Thomas J. Phillips, Gerald L. Potter, David L. Williamson, Richard T. Cederwall, James S. Boyle, Michael Fiorino, Justin J. Hnilo, Jerry G. Olson, Shaocheng Xie, and J. John Yio
ABSTRACT
To significantly improve the simulation of climate by general circulation models (GCMs), systematic errors in representations of relevant processes must first be identified, and then reduced. This effort demands that the GCM parameterizations of unresolved processes, in particular, should be tested over a wide range of frequencies, not just at climate scales. A methodology for developing parameterizations in numerical weather prediction (NWP) models therefore may be applicable, provided this approach is appropriately adapted for climate GCMs. Such an NWP-inspired methodology entails the generation of short-range weather forecasts by a realistically initialized climate model, and the use of high-frequency NWP analyses and observations of parameterized variables to evaluate these forecasts.
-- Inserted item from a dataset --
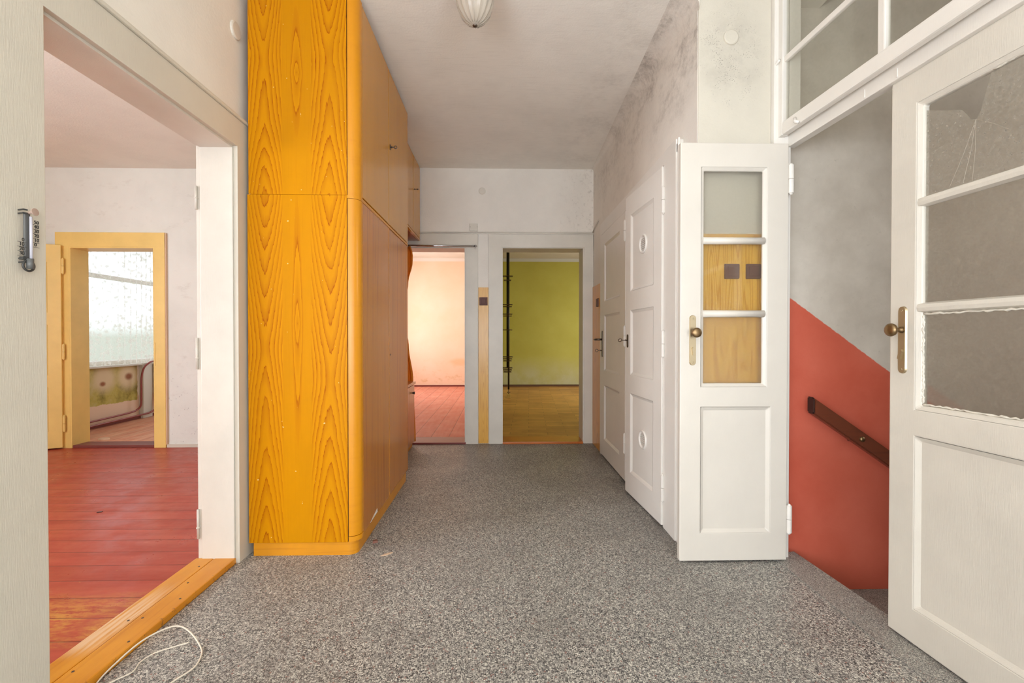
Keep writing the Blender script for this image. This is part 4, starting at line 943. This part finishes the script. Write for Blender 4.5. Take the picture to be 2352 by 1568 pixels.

The efficacy of modified GCM parameterizations also can be tested in such a weather-forecasting framework.
In order to further this approach for improvement of parameterizations in climate GCMs, the U.S. Department of Energy is funding a joint venture of its Climate Change Prediction Program (CCPP) and Atmospheric Radiation Measurement (ARM) Program: the CCPP-ARM Parameterization Testbed (CAPT). In this article, we elaborate the scientific rationale for CAPT, discuss technical aspects of its implementation in a representative climate GCM, and present results that illustrate the CAPT methodology.